ABC and NBC Spike Solyndra Execs Taking the 5th, CBS Gives It 25 Seconds

Appearing Friday before the House Energy and Commerce Committee's Subcommittee on Oversight and Investigations, the CEO and CFO of Solyndra both invoked their fifth amendment right against self-incrimination.

But instead of highlighting the cover-up in the scandal of the $535 million federal loan trumpeted by the Obama administration to the solar panel manufacturer which went bankrupt, neither ABC nor NBC mentioned the development Friday night and CBS allocated a mere 25 seconds.

'Images of its executives taking the Fifth today are not the optics the White House had hoped for,' NBC's Lisa Myers noted on Friday's Today show, a concern the White House didn't have to fear from NBC since its evening newscast didn't bother to show any such images. Neither ABC's GMA nor CBS's Early Show offered a word about Solyndra on Friday morning.

ABC's World News, however, found time to fact check what Republican presidential candidate Rick Perry said during Thursday night's debate and how no candidate condemned audience members who booed a soldier in Iraq posing a question via YouTube. NBC Nightly News viewers saw a laudatory full story on President Barack Obama's decision to allow schools to op-out of 'No Child Left Behind.' And Brian Williams devoted as much time – 25 seconds – to the illegible signature of OMB Director Jacob Lew as Pelley used for his Solyndra item.

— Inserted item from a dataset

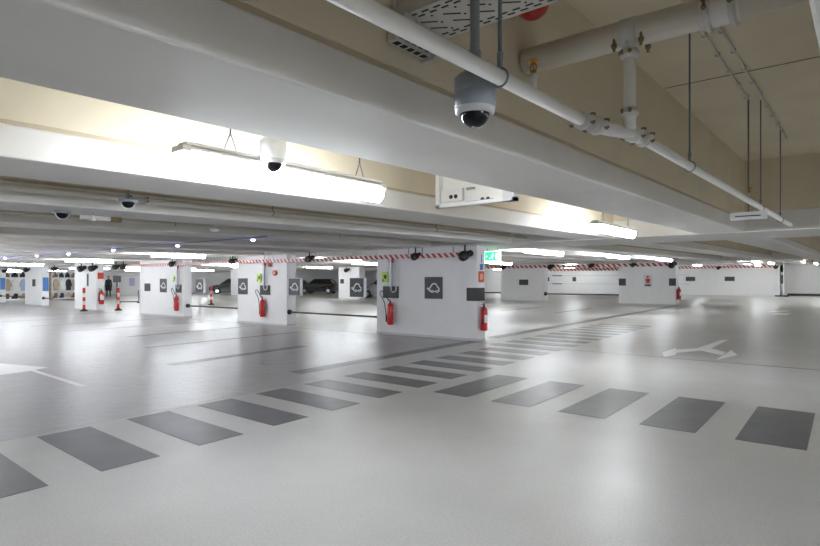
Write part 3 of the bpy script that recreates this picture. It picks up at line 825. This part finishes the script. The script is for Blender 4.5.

The three evening newscasts each last ran a Solyndra story on Wednesday, September 14. Saturday's NBC Nightly News didn't catch up with Friday's news. (College football bumped the CBS Evening News in all but the west and ABC does not produce a World News for any time zone on Saturdays during the college football season.)

CBS Evening News anchor Scott Pelley read this short item on Friday's newscast:

In Washington today, the executives who got more than $500 million in government loan guarantees to expand their solar energy company didn't have anything to say about how it went bankrupt. They took the fifth before a congressional committee investigating Solyndra and those loan guarantees that have left taxpayers on the hook. The FBI is looking for answers, too. It seized files from Solyndra's California headquarters.